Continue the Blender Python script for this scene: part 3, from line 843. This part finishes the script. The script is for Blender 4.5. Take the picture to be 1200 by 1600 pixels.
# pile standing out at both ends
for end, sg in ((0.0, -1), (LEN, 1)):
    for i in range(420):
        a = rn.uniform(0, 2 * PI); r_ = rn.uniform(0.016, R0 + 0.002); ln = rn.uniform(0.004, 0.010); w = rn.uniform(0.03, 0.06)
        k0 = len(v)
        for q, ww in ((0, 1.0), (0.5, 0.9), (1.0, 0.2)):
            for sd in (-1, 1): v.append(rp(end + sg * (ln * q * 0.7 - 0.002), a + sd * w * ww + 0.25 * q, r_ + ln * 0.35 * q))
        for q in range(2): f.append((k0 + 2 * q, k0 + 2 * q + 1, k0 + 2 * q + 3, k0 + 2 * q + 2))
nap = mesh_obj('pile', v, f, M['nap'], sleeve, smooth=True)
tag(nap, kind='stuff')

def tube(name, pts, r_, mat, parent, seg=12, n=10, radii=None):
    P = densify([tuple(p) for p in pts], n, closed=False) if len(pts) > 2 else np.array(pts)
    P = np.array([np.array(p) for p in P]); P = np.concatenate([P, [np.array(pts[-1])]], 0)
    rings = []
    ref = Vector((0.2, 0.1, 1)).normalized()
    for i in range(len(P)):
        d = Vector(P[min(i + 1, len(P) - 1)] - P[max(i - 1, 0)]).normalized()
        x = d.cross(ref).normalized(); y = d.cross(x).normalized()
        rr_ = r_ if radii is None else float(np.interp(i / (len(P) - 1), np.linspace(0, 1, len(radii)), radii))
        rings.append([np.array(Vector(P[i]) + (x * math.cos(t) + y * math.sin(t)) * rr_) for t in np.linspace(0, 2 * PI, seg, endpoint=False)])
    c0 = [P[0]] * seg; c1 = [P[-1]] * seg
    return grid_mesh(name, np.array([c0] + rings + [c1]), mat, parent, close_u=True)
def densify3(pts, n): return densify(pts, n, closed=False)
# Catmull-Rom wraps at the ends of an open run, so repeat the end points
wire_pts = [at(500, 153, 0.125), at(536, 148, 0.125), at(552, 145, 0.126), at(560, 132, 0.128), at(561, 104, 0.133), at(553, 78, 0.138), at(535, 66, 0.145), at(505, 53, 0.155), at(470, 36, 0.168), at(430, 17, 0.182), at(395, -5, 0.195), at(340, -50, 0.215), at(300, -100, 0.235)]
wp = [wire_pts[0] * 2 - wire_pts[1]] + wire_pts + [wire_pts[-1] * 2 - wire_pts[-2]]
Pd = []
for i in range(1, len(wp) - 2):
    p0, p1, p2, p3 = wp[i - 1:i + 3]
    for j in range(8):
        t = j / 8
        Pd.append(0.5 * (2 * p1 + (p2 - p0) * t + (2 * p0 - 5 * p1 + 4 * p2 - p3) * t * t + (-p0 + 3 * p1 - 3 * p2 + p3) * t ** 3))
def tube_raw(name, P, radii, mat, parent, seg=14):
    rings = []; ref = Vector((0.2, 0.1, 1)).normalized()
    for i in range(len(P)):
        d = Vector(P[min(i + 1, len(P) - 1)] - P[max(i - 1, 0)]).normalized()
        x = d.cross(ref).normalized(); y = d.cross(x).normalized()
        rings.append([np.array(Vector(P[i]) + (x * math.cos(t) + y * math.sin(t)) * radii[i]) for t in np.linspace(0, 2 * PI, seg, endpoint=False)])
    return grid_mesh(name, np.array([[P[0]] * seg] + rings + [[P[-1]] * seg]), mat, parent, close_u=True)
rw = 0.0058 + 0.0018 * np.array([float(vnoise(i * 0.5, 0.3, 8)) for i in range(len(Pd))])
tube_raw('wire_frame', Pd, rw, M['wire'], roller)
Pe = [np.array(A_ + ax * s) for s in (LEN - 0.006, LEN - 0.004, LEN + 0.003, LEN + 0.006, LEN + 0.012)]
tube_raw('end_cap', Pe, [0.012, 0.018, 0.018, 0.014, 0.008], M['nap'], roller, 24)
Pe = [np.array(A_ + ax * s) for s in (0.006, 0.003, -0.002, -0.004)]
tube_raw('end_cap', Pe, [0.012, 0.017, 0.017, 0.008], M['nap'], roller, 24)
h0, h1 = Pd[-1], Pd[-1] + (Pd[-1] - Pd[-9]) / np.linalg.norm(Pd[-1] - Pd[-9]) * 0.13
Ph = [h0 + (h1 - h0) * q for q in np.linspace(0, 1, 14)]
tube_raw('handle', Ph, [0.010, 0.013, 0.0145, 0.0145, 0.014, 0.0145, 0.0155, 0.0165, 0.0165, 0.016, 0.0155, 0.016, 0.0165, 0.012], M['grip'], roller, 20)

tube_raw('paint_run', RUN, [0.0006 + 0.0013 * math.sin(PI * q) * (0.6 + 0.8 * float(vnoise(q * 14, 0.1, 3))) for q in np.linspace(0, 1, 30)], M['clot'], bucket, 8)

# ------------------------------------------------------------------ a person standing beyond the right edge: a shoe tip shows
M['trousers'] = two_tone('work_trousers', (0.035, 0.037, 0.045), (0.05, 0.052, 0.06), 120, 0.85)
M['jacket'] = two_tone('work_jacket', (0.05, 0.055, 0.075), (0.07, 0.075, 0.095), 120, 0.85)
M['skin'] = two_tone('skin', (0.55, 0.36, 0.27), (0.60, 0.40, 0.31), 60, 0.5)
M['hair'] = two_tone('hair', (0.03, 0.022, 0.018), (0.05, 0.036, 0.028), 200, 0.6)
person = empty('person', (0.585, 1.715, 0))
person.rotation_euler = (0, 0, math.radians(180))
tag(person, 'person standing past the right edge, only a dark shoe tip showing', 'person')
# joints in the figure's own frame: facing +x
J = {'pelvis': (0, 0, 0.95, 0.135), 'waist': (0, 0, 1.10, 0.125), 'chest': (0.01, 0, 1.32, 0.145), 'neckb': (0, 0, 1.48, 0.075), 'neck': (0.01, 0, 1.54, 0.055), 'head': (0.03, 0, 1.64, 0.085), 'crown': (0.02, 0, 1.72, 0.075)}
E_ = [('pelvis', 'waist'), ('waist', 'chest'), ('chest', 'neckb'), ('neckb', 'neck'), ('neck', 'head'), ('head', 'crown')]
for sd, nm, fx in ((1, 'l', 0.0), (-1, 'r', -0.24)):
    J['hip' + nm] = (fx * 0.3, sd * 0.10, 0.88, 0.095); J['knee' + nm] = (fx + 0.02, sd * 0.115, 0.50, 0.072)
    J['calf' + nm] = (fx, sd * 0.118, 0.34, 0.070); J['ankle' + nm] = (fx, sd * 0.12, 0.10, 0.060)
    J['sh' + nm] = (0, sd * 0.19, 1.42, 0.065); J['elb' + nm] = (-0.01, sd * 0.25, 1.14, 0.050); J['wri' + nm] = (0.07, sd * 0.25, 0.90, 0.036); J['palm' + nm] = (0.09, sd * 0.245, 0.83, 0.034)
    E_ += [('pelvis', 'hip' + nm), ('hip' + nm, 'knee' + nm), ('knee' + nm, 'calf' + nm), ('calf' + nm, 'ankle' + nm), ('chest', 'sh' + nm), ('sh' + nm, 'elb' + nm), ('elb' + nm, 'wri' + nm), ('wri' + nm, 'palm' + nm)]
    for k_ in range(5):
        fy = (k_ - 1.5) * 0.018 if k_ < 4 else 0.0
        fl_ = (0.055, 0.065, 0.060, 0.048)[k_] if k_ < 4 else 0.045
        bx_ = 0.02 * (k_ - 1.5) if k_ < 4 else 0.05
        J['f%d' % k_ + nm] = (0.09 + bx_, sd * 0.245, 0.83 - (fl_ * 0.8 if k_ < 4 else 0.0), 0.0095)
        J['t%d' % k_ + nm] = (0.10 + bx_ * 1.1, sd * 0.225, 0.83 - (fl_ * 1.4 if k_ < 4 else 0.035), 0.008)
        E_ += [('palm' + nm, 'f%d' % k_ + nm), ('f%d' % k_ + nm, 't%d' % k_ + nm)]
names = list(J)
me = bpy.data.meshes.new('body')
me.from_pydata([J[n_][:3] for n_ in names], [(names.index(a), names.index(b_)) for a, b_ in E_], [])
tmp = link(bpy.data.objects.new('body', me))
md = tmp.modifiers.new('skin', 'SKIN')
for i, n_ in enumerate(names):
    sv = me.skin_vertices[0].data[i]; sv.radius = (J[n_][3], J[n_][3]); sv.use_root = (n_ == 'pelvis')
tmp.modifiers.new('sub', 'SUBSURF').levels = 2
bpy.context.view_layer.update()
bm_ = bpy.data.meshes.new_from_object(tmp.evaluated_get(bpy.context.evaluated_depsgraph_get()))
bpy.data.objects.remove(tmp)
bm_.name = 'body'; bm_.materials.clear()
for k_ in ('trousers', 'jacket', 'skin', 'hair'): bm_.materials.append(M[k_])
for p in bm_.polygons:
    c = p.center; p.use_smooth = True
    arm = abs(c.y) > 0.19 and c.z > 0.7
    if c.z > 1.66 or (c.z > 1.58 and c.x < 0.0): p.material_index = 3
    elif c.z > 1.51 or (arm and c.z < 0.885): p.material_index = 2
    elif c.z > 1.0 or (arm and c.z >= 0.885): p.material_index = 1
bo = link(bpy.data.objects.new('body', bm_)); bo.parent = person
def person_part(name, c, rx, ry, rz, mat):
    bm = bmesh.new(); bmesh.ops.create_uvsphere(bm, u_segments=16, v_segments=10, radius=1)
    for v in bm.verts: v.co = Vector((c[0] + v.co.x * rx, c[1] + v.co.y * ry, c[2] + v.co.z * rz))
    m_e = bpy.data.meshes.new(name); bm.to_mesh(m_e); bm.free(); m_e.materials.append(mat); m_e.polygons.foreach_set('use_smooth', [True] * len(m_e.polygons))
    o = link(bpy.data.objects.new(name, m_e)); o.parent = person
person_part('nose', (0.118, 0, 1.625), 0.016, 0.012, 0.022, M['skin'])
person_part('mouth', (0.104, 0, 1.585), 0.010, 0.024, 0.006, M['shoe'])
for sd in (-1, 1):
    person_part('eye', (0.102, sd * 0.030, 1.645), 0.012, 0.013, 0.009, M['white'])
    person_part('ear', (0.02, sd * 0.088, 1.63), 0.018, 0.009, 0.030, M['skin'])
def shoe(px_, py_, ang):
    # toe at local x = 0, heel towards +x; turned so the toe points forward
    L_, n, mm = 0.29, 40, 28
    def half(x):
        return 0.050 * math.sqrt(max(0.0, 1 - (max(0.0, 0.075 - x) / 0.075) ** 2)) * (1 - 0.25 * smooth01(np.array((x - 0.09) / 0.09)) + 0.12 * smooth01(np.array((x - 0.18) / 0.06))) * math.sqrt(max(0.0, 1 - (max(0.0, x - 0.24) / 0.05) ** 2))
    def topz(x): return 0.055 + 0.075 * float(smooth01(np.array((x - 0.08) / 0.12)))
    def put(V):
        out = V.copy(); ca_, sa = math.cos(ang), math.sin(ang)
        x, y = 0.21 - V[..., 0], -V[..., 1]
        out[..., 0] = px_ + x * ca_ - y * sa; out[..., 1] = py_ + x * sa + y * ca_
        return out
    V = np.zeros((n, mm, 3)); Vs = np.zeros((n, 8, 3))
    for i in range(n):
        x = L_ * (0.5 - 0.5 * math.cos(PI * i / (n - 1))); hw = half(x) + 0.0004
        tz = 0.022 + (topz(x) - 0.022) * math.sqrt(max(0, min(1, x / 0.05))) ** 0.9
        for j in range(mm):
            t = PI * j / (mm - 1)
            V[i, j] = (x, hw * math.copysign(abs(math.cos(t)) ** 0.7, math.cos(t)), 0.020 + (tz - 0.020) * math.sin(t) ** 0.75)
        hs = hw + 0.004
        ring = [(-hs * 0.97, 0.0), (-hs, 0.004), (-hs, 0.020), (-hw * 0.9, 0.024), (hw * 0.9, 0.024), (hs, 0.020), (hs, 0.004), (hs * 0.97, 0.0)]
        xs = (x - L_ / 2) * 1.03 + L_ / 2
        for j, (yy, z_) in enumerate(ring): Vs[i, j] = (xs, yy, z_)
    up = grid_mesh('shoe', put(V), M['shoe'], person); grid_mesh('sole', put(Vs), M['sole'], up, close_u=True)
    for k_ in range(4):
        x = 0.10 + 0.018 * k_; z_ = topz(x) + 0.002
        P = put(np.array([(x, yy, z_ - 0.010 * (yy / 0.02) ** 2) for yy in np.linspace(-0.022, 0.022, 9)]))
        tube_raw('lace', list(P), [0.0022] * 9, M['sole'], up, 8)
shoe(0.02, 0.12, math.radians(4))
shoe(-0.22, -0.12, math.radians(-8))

■ ■ ■ ■

> GIVEN PROBLEM: Give back the listing exactly, please, from its first line to the line containing "tag(nap, kind='stuff')", inclusive, and nothing past that line.

> EXERCISE ANSWER:
Continue the Blender Python script for this scene: part 3, from line 843. This part finishes the script. The script is for Blender 4.5. Take the picture to be 1200 by 1600 pixels.
# pile standing out at both ends
for end, sg in ((0.0, -1), (LEN, 1)):
    for i in range(420):
        a = rn.uniform(0, 2 * PI); r_ = rn.uniform(0.016, R0 + 0.002); ln = rn.uniform(0.004, 0.010); w = rn.uniform(0.03, 0.06)
        k0 = len(v)
        for q, ww in ((0, 1.0), (0.5, 0.9), (1.0, 0.2)):
            for sd in (-1, 1): v.append(rp(end + sg * (ln * q * 0.7 - 0.002), a + sd * w * ww + 0.25 * q, r_ + ln * 0.35 * q))
        for q in range(2): f.append((k0 + 2 * q, k0 + 2 * q + 1, k0 + 2 * q + 3, k0 + 2 * q + 2))
nap = mesh_obj('pile', v, f, M['nap'], sleeve, smooth=True)
tag(nap, kind='stuff')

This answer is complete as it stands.